Desde a denúncia do estupro coletivo de uma adolescente de 16 anos no Rio de Janeiro, mulheres foram às ruas protestar “por todas elas”. Além de pedir a punição dos envolvidos em estupros, as manifestantes buscam acabar com o ciclo de silêncio sobre abusos que começam desde a infância.
Após acordar com o tio passando a mão em seu corpo de oito anos, Tamires Costa, 28, conta que sentiu medo. “Nunca revelei para ninguém da minha família.”
Com o rosto riscado de batom, a estudante Marina Ortega, 19, lembra que aos sete anos teve uma experiência de abuso dentro de casa. “Era uma criança e meu primo, de 14 anos, tentou passar a mão na minha genitália.”
Essas são algumas das histórias contadas nos poucos metros do vão do Masp, em São Paulo, onde mulheres se encontraram nessa quarta-feira (8) para pedir o fim da cultura do estupro e dizer que “o silêncio mata”.
De acordo com os dados mais recentes, o Brasil tem um caso de estupro notificado a cada 11 minutos. Os números são do 9º Anuário Brasileiro da Segurança Pública, do Fórum Brasileiro de Segurança Pública. Em 70% dos casos, o abuso é cometido por parente, namorado ou conhecido da vítima.
Em casa, na rua, no metrô: mulheres relatam abusos
“Tenho um tio que sempre ia em casa aos domingos de manhã. Um dia, quando eu estava com oito anos, ele entrou no quarto onde eu e minha irmã dormíamos e me assediou, passou a mão em mim. Eu fiquei com medo e fingi que estava dormindo. É uma história que eu nunca contei para minha mãe, nunca revelei para ninguém da minha família. Esse tio ainda frequenta minha casa, mas eu evito qualquer tipo de contato. Depois que entendi melhor o que aconteceu criei repulsa por ele.”
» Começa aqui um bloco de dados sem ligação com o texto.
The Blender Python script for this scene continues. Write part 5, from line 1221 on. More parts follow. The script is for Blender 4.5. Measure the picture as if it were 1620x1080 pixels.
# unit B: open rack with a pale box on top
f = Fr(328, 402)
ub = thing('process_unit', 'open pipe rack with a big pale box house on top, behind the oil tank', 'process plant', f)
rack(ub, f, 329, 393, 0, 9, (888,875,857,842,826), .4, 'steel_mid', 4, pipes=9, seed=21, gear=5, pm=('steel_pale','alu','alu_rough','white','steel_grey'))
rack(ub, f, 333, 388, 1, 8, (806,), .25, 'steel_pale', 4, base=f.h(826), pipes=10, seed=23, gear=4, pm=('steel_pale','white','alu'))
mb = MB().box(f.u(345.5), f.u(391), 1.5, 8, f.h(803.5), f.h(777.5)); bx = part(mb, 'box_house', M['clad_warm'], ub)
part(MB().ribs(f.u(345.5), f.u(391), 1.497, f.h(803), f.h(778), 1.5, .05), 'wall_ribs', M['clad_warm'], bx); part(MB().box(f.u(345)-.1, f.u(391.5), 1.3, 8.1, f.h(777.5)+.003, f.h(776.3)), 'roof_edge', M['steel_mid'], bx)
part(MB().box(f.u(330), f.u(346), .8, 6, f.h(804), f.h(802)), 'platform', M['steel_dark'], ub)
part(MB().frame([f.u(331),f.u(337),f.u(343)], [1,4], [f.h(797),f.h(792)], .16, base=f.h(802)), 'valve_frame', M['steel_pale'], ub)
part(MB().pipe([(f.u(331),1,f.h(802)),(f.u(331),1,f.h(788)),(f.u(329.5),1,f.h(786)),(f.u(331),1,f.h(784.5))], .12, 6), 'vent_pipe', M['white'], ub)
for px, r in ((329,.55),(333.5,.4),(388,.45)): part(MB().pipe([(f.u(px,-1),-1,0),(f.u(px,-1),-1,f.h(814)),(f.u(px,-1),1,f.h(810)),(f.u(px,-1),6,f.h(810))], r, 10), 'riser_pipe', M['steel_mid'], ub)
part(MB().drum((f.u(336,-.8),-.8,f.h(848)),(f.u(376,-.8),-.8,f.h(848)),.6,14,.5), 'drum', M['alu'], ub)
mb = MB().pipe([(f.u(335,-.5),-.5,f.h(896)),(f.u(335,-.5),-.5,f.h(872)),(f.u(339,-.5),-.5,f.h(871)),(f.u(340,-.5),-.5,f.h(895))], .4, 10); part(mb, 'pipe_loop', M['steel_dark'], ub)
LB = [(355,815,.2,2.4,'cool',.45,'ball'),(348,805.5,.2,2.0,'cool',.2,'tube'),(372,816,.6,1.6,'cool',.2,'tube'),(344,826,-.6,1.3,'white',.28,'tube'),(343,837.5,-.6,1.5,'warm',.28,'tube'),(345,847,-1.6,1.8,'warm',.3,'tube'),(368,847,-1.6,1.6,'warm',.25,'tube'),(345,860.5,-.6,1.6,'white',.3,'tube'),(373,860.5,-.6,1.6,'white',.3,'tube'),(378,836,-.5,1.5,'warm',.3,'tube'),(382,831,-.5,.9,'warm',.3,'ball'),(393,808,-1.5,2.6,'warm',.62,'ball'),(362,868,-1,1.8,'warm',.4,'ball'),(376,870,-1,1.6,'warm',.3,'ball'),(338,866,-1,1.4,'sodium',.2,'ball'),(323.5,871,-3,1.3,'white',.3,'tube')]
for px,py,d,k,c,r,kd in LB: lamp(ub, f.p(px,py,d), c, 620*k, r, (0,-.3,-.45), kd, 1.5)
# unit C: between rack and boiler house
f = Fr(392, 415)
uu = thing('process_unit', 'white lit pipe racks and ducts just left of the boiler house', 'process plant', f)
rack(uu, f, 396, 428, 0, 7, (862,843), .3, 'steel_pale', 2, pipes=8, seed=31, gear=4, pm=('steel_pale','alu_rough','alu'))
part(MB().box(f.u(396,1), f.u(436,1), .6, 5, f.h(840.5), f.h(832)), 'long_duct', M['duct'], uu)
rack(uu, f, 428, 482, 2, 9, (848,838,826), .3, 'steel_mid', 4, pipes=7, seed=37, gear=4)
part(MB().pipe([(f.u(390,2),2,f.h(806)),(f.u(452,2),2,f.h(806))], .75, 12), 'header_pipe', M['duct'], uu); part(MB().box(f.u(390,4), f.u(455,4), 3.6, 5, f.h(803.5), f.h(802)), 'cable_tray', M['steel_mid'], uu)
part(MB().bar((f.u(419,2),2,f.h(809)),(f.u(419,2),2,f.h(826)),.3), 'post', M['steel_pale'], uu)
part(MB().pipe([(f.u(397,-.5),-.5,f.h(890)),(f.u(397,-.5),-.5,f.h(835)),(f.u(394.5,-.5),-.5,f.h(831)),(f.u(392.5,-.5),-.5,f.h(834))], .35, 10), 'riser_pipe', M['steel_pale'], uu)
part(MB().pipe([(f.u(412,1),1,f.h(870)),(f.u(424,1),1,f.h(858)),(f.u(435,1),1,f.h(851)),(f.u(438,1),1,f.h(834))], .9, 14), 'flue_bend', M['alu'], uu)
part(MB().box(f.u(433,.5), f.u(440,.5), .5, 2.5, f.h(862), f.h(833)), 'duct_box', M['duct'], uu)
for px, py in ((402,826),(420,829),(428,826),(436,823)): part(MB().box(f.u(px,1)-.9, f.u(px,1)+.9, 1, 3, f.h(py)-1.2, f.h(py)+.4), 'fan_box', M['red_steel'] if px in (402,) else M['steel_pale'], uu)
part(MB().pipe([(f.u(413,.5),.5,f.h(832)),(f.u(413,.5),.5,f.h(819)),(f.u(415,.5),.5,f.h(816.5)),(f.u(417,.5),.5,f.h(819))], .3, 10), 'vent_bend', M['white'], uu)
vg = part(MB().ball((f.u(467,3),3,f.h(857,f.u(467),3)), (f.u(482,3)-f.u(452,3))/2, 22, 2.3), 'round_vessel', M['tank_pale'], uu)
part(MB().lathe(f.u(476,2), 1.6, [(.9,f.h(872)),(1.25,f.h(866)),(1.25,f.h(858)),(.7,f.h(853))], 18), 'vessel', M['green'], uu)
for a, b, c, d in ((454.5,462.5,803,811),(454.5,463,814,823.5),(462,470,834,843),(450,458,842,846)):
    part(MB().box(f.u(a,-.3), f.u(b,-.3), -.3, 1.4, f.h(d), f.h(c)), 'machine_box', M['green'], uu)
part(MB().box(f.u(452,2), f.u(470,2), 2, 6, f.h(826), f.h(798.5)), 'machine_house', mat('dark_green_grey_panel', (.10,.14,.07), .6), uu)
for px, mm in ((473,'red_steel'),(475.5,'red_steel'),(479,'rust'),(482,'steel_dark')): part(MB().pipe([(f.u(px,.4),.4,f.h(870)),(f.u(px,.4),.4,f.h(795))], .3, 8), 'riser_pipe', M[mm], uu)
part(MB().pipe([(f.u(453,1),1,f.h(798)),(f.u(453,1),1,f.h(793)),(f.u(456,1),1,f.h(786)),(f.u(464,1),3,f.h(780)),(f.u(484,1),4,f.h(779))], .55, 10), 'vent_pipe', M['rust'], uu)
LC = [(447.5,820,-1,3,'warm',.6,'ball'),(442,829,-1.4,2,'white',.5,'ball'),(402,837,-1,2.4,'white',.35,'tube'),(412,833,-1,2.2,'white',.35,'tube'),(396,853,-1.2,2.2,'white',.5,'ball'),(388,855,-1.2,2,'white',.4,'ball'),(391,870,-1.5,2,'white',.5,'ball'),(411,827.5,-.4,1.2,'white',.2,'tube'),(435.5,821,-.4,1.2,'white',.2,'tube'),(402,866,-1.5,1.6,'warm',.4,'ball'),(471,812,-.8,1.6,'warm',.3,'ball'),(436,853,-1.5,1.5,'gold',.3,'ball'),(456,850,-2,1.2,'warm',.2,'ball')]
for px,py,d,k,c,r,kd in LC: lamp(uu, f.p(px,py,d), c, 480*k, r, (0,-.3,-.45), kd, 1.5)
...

Isabela Araujo, 18, estudante
“Era uma festa de família, entre amigos. Quando ficou tarde, eu e outras crianças fomos dormir, eu tinha cerca de oito anos. Acordei com o ex-cunhado do meu pai beijando meu corpo todo, por cima da minha roupa. Na época, eu não tinha a noção que tenho hoje, de que isso é um abuso. Então só saí do quarto e procurei meu pai, mas não contei nada. Eu tinha vergonha de falar.”
Yuwen Muang, 26, estudante
“Estava voltando para casa e, assim que desci do ônibus, notei um homem dentro de um carro mostrando as partes íntimas e se masturbando. Comecei a andar mais rápido e depois saí correndo. Quando cheguei à esquina, ele ligou o carro, passou por mim, parou o carro do outro lado da rua, abaixou o vidro e ficou me encarando. Eu fui embora correndo. Tinha 18 anos, fiquei com muito medo.”
Carolina Marano, 18, estudante
“Há mais ou menos três meses, eu estava dentro do vagão do metrô e um homem se jogava em mim toda vez que o trem parava. Eu mudei de lugar, fui para perto de outras pessoas e ele foi atrás. Sentei em uma cadeira e ele começou a esfregar as partes íntimas em mim. Me levantei chorando e desci na primeira estação.”
Regina Petrelli, 49, bióloga
“Eu trabalhava em uma multinacional quando tinha 26 anos e meu supervisor me perseguia. Sob a desculpa de acompanhar meu trabalho, ele se hospedava nos mesmo hotéis quando havia viagens, falava muitas coisas, me assediava mesmo. Durou um ano. Não aguentei e pedi transferência. Me mudei para outra cidade a 400 km de distância. Mudei o rumo da minha vida por causa dele.”
Marina Nascimento Schimidt, 28, veterinária
“QuanDo tinha uns 12 anos, sempre saía na rua do meu condomínio para ficar conversando com a turma. Um dia, eu e uma amiga saímos depois da escola. Tinha um grupo de 10 meninos, entre 14 e 16 anos. Eles decidiram fazer uma brincadeira de ‘atiçar’. Nós pedimos para pararem, mas eles fizeram uma roda em volta da gente e começaram a passar a mão. Me lembro de tentar chutar, dar soco, mas eles não paravam. Nós saímos correndo e eles ficaram nos xingando. E eles eram nossos amigos, um dia antes a gente estava junto.”